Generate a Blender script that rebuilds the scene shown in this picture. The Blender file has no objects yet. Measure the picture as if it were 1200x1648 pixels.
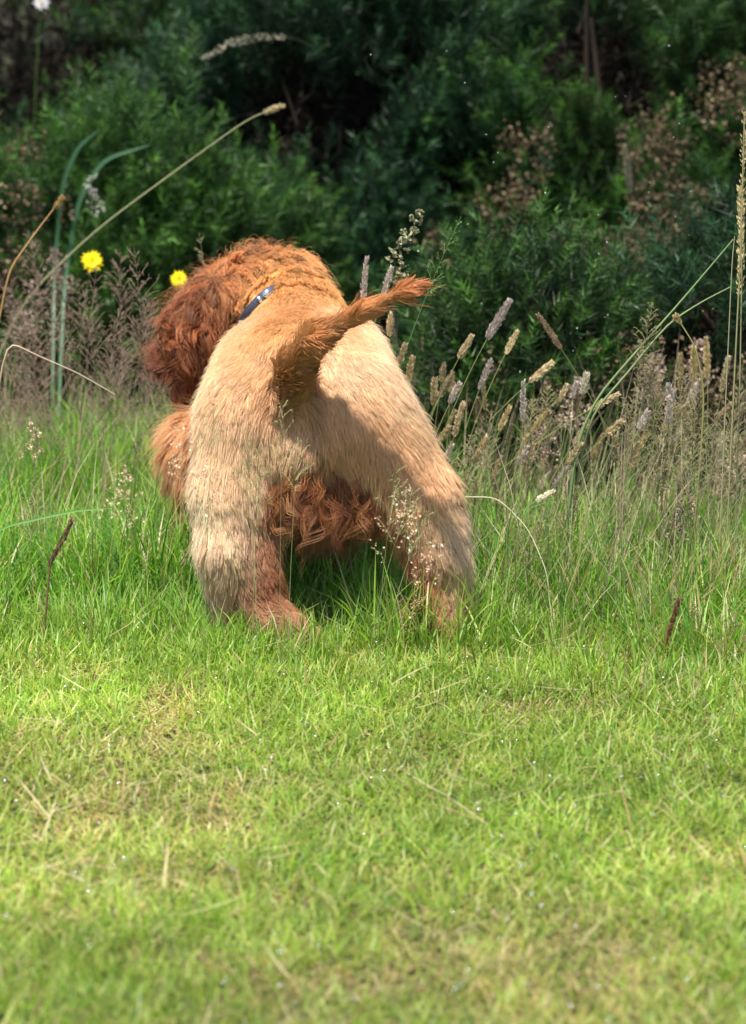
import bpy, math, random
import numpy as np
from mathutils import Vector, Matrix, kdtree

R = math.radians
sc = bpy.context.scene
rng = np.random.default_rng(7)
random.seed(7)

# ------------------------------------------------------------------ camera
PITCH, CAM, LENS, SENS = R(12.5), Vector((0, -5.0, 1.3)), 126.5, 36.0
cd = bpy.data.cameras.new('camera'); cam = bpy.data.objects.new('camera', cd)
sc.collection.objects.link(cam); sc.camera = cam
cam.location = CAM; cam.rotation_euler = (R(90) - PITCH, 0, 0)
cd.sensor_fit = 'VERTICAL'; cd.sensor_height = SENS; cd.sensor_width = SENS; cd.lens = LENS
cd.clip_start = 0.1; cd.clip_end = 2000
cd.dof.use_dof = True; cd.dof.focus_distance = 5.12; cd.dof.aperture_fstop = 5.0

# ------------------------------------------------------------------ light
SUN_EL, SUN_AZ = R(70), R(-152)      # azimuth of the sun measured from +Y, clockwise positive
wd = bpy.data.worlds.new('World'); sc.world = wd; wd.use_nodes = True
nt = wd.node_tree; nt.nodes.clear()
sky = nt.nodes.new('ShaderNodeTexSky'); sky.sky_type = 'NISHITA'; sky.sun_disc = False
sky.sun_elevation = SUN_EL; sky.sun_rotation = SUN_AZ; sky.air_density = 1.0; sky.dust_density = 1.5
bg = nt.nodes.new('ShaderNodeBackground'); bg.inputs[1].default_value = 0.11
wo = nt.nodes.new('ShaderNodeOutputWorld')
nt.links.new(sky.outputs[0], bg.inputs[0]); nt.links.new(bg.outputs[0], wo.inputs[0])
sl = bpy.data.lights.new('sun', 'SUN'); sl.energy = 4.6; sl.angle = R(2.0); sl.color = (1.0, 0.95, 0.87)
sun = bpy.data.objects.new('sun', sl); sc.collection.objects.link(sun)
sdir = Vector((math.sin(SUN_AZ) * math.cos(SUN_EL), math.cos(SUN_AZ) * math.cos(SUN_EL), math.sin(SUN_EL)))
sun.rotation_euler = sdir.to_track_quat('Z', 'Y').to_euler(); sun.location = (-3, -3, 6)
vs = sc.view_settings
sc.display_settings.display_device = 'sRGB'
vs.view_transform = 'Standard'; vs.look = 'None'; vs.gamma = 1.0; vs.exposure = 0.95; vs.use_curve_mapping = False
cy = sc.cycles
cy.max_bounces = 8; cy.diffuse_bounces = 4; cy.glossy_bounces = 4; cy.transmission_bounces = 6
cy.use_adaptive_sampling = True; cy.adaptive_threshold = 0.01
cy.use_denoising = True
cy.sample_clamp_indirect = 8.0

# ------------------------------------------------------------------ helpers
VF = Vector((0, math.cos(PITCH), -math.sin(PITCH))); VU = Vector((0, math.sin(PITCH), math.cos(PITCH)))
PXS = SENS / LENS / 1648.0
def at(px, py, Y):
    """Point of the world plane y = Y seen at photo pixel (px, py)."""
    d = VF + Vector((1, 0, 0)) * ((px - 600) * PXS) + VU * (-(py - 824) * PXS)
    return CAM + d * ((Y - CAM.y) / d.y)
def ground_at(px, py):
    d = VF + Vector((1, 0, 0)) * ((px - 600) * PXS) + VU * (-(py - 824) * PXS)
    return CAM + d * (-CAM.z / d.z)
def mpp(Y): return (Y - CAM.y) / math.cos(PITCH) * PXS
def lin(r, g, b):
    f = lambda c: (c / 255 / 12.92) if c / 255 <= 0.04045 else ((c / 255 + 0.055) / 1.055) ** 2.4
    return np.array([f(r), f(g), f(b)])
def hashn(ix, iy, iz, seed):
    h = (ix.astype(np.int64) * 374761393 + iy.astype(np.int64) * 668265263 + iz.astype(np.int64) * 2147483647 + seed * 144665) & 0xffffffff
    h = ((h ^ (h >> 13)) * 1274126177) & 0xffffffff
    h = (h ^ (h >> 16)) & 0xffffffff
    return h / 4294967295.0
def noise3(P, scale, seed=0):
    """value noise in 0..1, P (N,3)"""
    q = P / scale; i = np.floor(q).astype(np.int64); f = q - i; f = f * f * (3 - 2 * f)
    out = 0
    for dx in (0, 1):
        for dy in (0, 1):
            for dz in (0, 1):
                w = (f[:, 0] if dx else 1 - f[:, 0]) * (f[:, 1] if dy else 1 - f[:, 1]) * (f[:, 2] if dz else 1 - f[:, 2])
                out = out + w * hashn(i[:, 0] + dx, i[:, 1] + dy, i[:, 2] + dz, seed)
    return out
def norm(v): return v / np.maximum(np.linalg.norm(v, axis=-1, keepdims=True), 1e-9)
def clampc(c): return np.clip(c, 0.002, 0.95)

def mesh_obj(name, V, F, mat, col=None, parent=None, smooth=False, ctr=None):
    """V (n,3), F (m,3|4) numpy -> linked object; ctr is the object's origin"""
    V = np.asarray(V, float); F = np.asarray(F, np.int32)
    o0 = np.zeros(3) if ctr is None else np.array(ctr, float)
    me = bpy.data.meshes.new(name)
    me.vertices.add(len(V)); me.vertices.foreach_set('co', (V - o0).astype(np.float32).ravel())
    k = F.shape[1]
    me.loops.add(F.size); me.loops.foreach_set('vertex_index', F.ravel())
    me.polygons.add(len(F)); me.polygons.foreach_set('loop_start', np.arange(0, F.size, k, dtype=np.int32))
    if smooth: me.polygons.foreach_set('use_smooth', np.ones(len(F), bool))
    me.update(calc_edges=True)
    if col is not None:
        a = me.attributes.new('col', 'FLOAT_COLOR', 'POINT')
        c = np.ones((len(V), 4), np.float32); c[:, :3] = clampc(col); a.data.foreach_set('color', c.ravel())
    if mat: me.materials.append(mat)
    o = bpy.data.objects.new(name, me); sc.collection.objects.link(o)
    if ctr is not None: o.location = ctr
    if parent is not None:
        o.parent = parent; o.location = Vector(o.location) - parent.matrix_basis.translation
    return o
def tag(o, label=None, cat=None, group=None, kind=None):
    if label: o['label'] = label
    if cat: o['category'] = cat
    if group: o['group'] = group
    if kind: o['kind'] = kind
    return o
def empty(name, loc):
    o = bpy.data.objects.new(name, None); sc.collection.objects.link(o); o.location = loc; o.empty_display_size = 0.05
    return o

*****

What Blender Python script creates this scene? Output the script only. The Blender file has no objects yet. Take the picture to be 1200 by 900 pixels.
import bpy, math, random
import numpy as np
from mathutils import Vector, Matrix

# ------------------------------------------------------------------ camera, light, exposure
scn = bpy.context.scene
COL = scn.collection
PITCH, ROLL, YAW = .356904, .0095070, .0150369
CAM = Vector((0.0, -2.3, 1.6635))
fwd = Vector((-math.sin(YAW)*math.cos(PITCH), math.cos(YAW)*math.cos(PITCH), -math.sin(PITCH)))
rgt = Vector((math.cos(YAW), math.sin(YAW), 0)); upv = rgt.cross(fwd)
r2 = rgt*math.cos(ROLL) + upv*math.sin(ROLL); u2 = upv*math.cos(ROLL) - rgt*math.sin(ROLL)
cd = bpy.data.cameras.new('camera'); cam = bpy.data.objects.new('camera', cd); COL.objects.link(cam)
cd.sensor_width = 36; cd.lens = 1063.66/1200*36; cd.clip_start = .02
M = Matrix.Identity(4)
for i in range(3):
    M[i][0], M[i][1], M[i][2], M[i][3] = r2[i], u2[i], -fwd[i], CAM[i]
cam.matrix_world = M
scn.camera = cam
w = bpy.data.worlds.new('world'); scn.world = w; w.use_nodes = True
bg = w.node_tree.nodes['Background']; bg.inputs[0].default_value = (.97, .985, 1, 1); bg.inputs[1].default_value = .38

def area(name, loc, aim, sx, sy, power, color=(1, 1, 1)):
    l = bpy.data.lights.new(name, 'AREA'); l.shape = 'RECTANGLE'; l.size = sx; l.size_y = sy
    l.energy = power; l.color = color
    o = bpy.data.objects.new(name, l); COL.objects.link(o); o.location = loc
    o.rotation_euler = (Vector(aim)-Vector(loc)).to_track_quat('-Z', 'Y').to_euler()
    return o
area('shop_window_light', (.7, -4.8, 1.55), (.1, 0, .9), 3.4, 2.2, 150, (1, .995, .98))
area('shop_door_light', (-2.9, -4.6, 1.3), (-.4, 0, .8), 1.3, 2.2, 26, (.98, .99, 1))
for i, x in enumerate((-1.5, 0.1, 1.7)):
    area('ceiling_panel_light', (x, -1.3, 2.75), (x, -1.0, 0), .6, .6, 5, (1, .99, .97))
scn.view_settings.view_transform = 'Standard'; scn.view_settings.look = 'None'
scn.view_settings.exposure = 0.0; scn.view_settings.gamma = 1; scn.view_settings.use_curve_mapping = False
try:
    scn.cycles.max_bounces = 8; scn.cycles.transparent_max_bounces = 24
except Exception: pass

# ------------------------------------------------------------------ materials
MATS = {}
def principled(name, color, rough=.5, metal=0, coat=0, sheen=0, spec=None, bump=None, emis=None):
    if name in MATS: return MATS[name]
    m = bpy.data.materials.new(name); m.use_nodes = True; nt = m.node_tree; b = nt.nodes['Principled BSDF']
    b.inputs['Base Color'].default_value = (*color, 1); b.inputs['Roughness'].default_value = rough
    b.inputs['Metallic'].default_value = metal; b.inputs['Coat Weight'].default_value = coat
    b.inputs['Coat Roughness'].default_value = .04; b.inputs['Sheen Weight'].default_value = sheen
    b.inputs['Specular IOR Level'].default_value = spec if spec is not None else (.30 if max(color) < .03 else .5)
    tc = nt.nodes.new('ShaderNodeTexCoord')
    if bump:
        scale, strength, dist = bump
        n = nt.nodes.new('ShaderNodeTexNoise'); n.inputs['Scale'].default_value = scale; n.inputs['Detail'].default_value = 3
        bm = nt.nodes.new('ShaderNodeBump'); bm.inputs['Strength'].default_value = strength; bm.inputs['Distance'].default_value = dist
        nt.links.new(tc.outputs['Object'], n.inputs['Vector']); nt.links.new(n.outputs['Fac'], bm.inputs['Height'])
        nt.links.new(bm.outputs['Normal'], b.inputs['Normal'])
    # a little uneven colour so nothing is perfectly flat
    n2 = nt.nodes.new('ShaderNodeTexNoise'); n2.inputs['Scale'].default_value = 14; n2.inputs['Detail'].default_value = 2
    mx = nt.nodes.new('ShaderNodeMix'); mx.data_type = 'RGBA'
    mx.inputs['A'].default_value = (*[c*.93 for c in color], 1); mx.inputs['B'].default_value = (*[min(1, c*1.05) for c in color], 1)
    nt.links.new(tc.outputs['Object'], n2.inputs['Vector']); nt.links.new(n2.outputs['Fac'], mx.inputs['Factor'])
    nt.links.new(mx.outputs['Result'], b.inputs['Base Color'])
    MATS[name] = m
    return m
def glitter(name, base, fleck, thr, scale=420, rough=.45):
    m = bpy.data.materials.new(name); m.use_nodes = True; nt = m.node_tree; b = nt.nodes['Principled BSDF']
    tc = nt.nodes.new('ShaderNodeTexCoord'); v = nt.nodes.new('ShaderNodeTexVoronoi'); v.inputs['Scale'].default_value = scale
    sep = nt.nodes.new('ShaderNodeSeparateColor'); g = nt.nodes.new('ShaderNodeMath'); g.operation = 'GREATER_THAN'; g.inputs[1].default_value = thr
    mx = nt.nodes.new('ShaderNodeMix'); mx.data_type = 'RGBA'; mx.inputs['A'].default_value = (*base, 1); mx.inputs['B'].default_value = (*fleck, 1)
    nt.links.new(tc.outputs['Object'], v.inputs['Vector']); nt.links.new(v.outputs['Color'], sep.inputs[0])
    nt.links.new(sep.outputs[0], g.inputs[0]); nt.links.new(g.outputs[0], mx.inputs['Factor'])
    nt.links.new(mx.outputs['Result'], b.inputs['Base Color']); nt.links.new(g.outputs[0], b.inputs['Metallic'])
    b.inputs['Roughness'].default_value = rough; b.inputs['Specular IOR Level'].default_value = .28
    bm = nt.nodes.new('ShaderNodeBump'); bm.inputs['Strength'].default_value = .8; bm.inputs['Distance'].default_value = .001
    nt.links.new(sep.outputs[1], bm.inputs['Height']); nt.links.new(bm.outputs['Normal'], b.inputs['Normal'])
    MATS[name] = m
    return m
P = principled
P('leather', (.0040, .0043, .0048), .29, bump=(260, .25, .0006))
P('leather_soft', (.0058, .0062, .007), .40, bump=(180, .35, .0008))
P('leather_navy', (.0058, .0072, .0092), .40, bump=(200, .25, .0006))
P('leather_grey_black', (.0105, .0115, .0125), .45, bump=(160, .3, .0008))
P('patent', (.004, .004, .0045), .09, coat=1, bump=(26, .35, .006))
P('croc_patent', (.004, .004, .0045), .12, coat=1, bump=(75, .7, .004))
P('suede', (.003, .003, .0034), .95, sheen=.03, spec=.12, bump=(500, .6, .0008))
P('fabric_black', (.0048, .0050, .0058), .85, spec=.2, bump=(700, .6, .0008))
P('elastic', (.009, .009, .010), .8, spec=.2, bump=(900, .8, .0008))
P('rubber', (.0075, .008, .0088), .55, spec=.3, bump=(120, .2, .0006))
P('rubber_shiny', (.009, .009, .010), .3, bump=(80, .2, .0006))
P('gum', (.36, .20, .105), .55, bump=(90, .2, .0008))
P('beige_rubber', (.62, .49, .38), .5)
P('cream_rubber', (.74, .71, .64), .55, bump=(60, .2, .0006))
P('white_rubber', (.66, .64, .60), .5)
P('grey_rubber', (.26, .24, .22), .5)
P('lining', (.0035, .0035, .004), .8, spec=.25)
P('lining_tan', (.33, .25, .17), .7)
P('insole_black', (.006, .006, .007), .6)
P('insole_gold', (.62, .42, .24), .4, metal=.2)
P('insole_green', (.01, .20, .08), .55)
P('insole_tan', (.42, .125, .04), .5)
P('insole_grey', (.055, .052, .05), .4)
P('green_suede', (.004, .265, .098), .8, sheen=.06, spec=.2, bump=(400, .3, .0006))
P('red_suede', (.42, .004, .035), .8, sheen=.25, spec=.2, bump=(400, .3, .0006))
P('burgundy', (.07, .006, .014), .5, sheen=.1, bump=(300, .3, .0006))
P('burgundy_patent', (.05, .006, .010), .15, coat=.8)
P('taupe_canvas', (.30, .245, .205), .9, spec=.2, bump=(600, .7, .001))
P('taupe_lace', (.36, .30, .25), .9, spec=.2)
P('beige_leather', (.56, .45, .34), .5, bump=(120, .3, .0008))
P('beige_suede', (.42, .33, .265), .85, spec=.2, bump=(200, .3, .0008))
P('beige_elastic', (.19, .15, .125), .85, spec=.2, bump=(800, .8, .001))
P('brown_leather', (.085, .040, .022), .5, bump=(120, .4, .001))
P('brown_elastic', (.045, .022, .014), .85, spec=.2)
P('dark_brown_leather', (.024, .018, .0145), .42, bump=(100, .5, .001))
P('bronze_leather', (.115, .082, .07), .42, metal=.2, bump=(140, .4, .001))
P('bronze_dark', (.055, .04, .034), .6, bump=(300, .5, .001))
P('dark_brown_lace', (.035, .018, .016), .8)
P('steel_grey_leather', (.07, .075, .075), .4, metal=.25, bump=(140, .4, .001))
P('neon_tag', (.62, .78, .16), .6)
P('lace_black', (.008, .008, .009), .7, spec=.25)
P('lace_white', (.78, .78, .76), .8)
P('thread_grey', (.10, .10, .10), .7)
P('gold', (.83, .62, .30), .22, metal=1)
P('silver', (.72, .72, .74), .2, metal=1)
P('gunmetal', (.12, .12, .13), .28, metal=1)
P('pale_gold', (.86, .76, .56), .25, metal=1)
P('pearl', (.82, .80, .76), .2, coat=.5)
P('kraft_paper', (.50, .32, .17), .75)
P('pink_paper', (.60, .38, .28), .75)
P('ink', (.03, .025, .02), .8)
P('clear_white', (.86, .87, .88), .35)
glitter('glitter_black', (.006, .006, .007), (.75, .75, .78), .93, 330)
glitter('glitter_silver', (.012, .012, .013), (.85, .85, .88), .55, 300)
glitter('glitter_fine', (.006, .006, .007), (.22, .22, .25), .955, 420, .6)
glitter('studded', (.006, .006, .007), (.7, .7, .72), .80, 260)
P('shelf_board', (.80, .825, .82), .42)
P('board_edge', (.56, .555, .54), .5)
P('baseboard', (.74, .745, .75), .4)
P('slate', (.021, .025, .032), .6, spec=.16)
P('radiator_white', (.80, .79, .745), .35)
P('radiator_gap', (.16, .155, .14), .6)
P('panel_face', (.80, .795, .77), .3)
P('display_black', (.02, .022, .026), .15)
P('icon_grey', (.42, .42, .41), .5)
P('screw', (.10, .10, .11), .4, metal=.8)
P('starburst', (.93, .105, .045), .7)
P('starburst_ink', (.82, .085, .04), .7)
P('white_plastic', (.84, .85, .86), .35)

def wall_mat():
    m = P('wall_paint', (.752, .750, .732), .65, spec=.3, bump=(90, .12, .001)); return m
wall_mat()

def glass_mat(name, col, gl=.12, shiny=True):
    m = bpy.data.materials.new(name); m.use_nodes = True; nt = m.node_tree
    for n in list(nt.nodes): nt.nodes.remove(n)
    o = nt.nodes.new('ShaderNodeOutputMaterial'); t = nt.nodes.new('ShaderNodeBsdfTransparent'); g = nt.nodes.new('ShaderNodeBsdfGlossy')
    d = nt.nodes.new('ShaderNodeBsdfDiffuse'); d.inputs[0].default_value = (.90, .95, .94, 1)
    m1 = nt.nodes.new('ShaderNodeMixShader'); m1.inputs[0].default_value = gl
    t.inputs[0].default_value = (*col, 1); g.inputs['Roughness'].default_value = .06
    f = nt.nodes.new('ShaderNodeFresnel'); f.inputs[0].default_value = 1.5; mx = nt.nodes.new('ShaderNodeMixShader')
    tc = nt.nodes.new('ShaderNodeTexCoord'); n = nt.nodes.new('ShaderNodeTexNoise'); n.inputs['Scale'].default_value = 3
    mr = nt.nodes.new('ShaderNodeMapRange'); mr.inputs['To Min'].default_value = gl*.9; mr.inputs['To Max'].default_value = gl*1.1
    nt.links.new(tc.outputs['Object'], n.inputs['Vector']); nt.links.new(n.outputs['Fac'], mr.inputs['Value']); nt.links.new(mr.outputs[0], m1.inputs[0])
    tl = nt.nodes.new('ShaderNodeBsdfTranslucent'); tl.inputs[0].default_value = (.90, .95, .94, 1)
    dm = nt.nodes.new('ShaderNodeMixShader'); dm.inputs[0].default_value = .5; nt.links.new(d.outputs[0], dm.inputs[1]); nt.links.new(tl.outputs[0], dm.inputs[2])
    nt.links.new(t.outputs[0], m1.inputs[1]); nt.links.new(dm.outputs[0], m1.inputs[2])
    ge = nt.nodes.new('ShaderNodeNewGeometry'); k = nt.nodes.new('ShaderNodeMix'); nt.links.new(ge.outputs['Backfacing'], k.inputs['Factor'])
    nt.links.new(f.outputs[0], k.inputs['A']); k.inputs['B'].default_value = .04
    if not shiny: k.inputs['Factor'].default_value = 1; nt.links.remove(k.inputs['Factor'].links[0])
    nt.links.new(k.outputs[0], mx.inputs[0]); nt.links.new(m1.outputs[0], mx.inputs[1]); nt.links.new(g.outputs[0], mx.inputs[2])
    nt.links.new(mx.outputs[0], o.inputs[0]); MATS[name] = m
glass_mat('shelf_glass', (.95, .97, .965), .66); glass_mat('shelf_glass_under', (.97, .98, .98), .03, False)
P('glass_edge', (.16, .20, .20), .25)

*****

### WHAT TO DO
Look above for the line with "Generate a Blender" and copy exactly from it through the line with "random.seed(7)", both included. Omit the pictures.

### RESPONSE FOR THIS EXERCISE
Generate a Blender script that rebuilds the scene shown in this picture. The Blender file has no objects yet. Measure the picture as if it were 1200x1648 pixels.
import bpy, math, random
import numpy as np
from mathutils import Vector, Matrix, kdtree

R = math.radians
sc = bpy.context.scene
rng = np.random.default_rng(7)
random.seed(7)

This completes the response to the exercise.